Rows from a 3D scene dataset

□ □ □ □

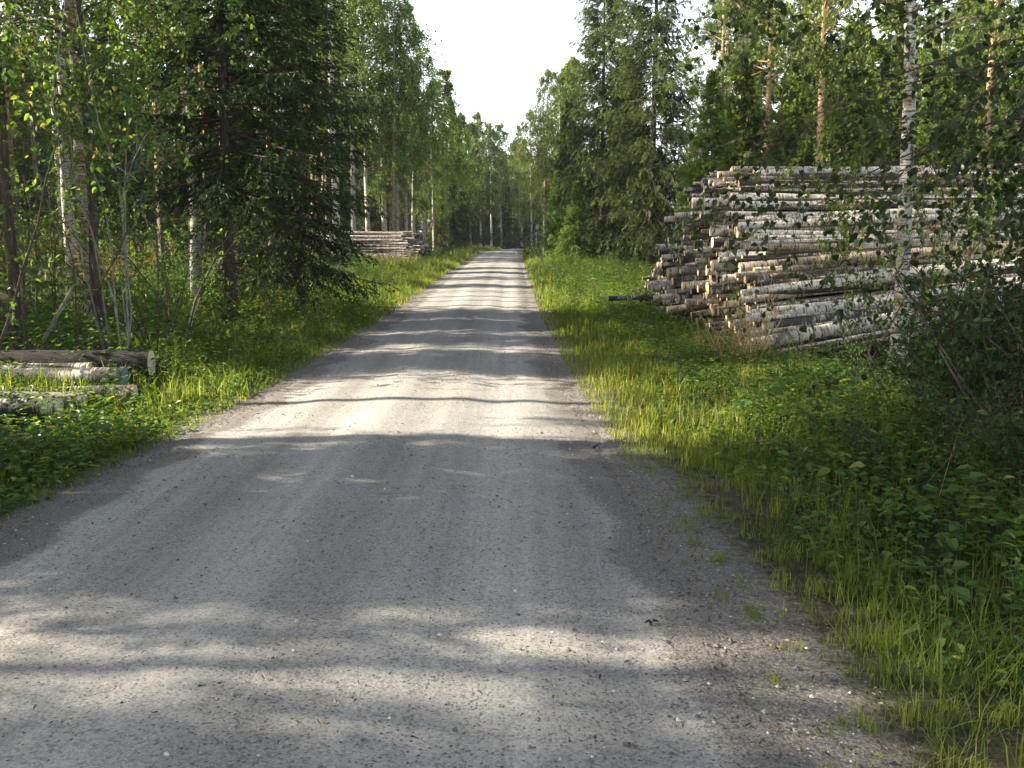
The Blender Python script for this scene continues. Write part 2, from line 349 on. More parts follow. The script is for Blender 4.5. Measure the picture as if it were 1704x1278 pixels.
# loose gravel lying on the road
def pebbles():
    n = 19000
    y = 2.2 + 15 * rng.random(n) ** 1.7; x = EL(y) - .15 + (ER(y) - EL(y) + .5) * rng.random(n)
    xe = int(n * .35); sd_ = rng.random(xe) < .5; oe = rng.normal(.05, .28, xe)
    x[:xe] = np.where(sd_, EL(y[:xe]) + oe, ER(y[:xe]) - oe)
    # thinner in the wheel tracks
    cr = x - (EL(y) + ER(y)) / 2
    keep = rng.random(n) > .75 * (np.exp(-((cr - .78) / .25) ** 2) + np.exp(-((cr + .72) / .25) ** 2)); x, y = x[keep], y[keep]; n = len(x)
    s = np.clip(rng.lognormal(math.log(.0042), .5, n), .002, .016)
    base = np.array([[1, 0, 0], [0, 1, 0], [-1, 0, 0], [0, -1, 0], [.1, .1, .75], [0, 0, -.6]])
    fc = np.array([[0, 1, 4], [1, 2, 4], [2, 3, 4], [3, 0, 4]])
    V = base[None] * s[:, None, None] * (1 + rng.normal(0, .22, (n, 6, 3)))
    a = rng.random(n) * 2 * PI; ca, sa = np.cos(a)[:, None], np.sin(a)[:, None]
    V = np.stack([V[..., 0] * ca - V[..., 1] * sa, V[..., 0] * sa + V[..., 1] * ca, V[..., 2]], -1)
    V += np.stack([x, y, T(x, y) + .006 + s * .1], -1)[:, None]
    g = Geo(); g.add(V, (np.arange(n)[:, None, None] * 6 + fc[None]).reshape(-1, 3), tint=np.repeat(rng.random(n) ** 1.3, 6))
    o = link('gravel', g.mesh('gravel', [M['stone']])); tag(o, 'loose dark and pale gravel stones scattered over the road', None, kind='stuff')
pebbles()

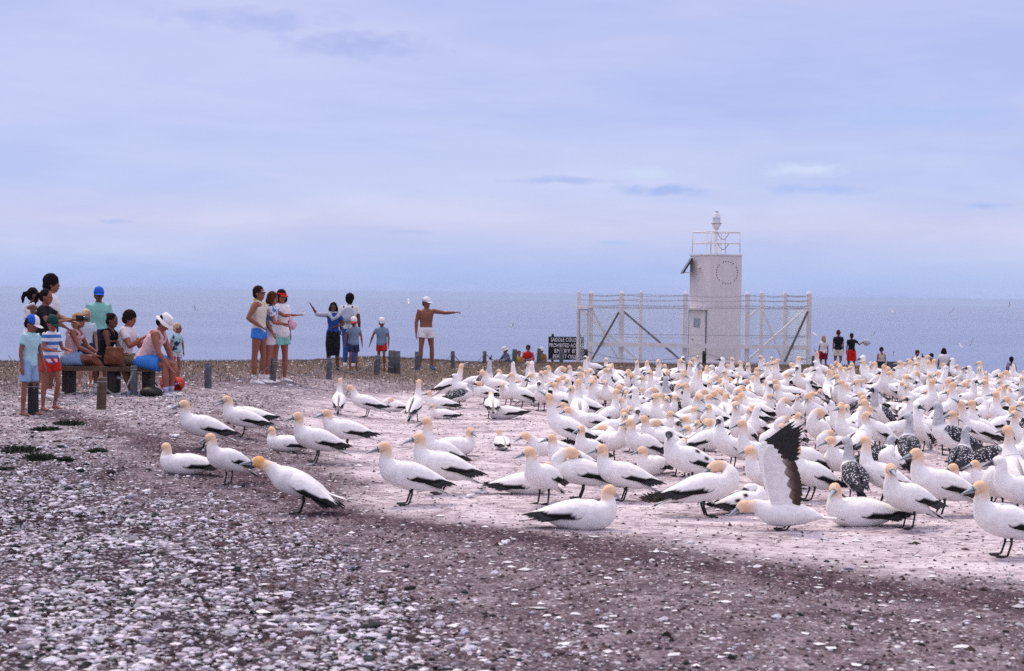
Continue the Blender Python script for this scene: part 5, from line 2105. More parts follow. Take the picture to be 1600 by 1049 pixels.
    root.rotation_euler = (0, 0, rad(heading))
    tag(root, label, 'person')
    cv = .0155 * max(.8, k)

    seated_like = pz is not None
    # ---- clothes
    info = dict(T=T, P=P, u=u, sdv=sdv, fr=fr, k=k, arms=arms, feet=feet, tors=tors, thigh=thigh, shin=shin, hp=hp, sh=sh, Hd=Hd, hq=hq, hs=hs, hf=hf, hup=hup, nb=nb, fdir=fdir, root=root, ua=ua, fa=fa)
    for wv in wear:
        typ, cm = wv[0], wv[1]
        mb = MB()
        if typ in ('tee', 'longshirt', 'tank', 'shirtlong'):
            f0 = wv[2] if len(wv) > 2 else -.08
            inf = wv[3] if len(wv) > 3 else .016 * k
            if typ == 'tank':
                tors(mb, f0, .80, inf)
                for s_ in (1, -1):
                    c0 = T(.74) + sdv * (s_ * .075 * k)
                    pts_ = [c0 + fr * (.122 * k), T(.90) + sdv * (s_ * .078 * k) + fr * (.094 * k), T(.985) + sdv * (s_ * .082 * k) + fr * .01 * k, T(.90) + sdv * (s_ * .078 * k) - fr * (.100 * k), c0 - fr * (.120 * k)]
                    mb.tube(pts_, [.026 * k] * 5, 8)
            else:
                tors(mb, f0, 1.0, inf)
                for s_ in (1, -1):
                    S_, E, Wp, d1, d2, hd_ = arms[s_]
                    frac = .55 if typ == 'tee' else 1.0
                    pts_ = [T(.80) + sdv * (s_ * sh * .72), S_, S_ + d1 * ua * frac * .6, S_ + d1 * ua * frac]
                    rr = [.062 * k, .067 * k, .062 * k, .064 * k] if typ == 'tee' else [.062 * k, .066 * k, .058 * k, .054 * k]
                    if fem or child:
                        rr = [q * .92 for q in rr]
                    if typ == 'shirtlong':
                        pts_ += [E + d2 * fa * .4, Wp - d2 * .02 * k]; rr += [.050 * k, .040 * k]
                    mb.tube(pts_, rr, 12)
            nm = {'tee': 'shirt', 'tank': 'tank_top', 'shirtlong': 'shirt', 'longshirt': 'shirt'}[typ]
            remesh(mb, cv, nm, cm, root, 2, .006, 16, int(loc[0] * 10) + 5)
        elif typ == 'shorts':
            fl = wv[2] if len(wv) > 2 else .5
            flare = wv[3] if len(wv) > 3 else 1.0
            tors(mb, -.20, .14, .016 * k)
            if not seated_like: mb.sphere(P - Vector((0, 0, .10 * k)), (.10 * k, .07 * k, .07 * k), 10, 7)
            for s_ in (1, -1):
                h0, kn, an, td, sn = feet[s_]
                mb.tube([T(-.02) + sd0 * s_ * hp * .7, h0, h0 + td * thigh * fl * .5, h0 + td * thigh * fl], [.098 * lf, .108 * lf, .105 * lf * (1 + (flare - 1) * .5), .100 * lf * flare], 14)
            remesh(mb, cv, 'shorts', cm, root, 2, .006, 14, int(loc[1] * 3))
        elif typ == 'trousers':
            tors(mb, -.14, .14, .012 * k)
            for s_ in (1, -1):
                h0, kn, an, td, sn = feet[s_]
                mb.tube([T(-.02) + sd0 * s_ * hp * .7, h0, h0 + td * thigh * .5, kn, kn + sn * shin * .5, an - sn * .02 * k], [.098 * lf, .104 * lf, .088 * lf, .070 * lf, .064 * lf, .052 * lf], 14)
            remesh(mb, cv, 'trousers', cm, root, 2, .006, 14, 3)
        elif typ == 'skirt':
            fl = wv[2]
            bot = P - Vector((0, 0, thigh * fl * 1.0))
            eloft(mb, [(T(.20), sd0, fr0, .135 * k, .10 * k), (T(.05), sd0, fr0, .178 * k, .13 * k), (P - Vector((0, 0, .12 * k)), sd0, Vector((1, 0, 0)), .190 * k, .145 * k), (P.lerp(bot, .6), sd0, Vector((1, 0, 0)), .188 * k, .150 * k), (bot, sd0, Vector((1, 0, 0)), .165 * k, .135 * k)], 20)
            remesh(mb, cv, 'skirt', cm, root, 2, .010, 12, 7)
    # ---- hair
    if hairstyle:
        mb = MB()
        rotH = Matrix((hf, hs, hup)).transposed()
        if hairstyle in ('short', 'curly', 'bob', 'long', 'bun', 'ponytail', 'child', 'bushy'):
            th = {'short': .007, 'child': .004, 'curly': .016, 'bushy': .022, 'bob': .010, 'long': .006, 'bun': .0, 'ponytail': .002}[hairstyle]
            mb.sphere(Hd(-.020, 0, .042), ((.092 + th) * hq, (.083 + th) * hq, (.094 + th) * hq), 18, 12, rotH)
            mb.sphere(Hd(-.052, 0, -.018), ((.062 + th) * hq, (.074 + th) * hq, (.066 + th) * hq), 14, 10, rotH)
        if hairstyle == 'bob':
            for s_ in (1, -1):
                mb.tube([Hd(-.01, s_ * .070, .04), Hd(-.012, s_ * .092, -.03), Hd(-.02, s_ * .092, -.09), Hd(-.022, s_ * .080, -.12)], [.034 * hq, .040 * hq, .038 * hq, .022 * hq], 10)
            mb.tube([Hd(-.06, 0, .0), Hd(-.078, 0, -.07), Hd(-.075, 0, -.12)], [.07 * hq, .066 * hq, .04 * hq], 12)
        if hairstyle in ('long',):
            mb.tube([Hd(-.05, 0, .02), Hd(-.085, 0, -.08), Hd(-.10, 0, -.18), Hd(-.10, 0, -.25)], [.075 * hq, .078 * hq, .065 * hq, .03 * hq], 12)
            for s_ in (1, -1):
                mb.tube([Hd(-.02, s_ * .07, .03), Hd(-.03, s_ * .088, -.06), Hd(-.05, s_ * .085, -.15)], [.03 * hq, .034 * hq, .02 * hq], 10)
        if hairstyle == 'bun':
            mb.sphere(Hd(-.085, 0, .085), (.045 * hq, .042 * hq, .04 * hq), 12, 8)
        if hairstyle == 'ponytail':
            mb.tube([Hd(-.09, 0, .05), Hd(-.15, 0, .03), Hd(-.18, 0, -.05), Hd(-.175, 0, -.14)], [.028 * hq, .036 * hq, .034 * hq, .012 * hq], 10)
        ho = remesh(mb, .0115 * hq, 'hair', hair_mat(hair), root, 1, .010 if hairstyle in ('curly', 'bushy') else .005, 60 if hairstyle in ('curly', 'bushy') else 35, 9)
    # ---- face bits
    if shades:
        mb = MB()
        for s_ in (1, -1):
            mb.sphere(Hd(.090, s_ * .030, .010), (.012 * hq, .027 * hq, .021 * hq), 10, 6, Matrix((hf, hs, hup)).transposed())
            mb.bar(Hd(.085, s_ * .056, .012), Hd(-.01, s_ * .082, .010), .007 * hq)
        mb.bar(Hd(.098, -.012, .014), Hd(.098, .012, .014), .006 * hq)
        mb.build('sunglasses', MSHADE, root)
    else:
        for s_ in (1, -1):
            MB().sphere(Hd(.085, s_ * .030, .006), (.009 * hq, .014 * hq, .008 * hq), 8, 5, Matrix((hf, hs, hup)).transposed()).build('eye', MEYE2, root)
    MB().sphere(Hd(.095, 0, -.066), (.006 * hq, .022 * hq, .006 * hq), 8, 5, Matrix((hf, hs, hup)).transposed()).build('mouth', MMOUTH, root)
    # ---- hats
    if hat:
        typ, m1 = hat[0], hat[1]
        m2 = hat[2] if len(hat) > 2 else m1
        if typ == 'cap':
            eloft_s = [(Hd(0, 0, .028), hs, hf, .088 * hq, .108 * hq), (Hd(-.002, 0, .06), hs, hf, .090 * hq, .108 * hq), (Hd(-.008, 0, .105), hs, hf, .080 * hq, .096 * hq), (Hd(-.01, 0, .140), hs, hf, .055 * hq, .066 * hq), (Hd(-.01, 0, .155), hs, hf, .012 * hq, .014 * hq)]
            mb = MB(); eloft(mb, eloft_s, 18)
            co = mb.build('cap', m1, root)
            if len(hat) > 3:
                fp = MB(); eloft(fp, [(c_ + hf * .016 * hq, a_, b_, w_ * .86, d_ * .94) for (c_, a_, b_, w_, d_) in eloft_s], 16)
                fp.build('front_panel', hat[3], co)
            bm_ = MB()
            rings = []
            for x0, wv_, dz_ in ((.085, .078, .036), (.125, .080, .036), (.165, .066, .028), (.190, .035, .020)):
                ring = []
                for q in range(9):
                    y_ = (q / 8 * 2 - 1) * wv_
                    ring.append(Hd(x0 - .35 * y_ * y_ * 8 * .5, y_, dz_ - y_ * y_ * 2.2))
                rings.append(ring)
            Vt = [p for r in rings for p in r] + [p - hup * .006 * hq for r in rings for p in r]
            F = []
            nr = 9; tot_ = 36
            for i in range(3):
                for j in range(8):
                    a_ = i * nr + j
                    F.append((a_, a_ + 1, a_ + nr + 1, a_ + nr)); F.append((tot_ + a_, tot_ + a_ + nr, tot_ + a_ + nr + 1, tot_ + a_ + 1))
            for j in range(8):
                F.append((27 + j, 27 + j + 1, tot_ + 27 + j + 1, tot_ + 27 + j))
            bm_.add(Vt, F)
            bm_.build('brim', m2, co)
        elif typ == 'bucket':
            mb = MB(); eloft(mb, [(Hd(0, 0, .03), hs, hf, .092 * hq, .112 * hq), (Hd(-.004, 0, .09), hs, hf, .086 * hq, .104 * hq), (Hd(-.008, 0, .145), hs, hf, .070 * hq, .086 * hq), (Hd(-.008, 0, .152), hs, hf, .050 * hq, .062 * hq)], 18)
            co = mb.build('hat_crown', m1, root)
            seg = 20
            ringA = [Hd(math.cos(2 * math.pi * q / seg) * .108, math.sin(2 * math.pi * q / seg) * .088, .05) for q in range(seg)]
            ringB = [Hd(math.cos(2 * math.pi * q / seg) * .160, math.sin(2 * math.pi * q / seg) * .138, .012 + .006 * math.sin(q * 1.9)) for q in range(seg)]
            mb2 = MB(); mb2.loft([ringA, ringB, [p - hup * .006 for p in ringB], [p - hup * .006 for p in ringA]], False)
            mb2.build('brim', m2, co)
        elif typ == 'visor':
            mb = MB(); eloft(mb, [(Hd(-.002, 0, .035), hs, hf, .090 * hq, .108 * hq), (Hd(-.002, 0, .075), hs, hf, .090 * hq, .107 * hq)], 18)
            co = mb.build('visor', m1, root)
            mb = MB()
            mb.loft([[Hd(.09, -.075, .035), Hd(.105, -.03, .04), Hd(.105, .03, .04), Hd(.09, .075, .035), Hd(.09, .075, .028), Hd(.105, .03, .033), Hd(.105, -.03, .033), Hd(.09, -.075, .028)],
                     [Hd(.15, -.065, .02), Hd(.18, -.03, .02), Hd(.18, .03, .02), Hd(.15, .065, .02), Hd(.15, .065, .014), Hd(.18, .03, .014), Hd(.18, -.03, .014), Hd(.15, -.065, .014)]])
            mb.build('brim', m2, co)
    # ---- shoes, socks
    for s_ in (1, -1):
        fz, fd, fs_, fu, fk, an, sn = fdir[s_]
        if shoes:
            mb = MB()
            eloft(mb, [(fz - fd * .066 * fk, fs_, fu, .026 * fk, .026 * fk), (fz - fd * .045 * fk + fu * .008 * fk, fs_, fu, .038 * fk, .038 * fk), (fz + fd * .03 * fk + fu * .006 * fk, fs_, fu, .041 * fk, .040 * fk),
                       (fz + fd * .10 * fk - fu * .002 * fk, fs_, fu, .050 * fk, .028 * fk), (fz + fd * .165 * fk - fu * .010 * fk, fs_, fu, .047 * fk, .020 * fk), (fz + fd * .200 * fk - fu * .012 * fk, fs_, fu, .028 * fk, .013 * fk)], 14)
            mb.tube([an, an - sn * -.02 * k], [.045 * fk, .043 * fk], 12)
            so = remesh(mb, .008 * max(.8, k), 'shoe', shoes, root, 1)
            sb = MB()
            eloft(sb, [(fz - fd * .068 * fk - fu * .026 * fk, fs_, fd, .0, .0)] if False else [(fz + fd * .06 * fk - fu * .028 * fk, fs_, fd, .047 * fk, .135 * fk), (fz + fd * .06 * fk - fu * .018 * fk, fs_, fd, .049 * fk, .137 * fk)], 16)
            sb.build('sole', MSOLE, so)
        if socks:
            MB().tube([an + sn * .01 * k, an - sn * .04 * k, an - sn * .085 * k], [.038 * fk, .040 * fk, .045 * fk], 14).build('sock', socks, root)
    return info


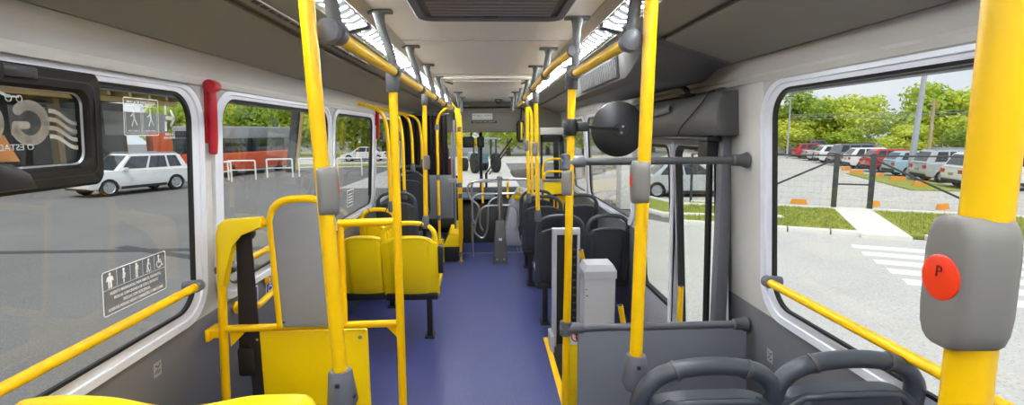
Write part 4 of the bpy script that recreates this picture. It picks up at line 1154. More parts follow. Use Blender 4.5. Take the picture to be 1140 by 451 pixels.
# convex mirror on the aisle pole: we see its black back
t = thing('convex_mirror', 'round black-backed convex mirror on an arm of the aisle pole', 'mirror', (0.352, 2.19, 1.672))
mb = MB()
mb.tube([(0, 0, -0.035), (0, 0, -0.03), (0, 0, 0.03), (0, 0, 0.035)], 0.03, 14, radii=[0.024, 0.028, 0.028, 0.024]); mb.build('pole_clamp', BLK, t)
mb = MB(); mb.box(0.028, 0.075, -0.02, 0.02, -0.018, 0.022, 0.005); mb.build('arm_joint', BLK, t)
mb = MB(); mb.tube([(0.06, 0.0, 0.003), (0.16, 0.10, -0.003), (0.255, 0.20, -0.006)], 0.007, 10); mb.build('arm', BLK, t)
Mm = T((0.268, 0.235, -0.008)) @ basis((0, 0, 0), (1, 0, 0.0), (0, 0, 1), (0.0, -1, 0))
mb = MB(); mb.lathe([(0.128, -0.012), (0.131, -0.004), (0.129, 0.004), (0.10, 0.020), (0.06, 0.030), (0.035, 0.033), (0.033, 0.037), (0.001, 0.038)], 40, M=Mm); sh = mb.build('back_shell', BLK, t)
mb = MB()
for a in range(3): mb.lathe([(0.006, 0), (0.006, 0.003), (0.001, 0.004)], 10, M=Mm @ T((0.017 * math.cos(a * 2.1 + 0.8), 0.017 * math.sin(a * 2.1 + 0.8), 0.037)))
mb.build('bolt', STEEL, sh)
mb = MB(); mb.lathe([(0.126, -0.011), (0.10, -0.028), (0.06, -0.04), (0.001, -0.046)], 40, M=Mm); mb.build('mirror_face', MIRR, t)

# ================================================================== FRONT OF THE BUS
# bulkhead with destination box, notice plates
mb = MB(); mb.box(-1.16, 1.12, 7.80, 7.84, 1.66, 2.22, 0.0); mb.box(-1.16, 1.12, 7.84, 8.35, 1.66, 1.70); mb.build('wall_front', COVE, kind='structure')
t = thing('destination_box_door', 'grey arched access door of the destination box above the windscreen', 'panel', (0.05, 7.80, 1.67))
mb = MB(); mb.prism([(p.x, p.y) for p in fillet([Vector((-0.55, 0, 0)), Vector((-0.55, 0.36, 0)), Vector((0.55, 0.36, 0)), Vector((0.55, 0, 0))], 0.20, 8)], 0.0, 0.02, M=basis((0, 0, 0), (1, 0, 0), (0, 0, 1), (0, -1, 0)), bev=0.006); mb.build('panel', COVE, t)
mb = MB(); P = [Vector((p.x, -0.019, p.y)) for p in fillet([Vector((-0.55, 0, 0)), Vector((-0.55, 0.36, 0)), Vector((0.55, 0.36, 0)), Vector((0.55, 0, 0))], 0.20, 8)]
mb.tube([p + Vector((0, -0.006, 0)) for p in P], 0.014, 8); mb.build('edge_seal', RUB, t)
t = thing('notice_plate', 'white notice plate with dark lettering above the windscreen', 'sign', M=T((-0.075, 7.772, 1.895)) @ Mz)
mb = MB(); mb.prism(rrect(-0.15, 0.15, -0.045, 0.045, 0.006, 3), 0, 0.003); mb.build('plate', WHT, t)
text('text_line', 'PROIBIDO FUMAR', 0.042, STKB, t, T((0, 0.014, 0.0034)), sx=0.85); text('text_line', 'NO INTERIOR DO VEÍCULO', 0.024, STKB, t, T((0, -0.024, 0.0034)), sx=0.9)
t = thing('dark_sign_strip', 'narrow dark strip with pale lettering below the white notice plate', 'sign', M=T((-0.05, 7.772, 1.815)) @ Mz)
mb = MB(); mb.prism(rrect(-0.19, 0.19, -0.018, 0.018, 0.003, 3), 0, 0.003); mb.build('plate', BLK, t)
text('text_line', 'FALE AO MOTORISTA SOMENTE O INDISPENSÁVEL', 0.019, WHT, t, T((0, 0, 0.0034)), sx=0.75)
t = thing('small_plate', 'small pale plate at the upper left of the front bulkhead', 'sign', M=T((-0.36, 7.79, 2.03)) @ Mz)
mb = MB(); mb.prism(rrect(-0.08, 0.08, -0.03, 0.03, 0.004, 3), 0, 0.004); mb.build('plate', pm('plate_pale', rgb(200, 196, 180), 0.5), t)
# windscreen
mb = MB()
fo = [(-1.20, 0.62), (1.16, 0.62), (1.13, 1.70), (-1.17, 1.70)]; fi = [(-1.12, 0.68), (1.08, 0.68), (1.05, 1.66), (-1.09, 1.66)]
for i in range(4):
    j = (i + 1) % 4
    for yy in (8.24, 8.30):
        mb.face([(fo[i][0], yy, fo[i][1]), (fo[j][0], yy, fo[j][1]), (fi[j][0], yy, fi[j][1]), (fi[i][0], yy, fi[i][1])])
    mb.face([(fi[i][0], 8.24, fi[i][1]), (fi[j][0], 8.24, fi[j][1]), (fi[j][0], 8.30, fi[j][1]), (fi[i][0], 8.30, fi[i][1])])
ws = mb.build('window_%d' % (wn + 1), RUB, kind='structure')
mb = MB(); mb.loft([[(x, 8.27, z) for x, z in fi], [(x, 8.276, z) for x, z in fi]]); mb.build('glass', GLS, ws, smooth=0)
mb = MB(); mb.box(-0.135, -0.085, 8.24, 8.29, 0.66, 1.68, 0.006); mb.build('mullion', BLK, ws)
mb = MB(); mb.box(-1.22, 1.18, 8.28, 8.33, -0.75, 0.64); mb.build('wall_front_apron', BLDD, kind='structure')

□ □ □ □

# WHAT TO DO
Leave out the pictures and repeat the lines from the start of the material through the line with "cv = .0155 * max(.8, k)", inclusive.

# TASK OUTPUT
The Blender Python script for this scene continues. Write part 2, from line 349 on. More parts follow. The script is for Blender 4.5. Measure the picture as if it were 1704x1278 pixels.
# loose gravel lying on the road
def pebbles():
    n = 19000
    y = 2.2 + 15 * rng.random(n) ** 1.7; x = EL(y) - .15 + (ER(y) - EL(y) + .5) * rng.random(n)
    xe = int(n * .35); sd_ = rng.random(xe) < .5; oe = rng.normal(.05, .28, xe)
    x[:xe] = np.where(sd_, EL(y[:xe]) + oe, ER(y[:xe]) - oe)
    # thinner in the wheel tracks
    cr = x - (EL(y) + ER(y)) / 2
    keep = rng.random(n) > .75 * (np.exp(-((cr - .78) / .25) ** 2) + np.exp(-((cr + .72) / .25) ** 2)); x, y = x[keep], y[keep]; n = len(x)
    s = np.clip(rng.lognormal(math.log(.0042), .5, n), .002, .016)
    base = np.array([[1, 0, 0], [0, 1, 0], [-1, 0, 0], [0, -1, 0], [.1, .1, .75], [0, 0, -.6]])
    fc = np.array([[0, 1, 4], [1, 2, 4], [2, 3, 4], [3, 0, 4]])
    V = base[None] * s[:, None, None] * (1 + rng.normal(0, .22, (n, 6, 3)))
    a = rng.random(n) * 2 * PI; ca, sa = np.cos(a)[:, None], np.sin(a)[:, None]
    V = np.stack([V[..., 0] * ca - V[..., 1] * sa, V[..., 0] * sa + V[..., 1] * ca, V[..., 2]], -1)
    V += np.stack([x, y, T(x, y) + .006 + s * .1], -1)[:, None]
    g = Geo(); g.add(V, (np.arange(n)[:, None, None] * 6 + fc[None]).reshape(-1, 3), tint=np.repeat(rng.random(n) ** 1.3, 6))
    o = link('gravel', g.mesh('gravel', [M['stone']])); tag(o, 'loose dark and pale gravel stones scattered over the road', None, kind='stuff')
pebbles()

Continue the Blender Python script for this scene: part 5, from line 2105. More parts follow. Take the picture to be 1600 by 1049 pixels.
    root.rotation_euler = (0, 0, rad(heading))
    tag(root, label, 'person')
    cv = .0155 * max(.8, k)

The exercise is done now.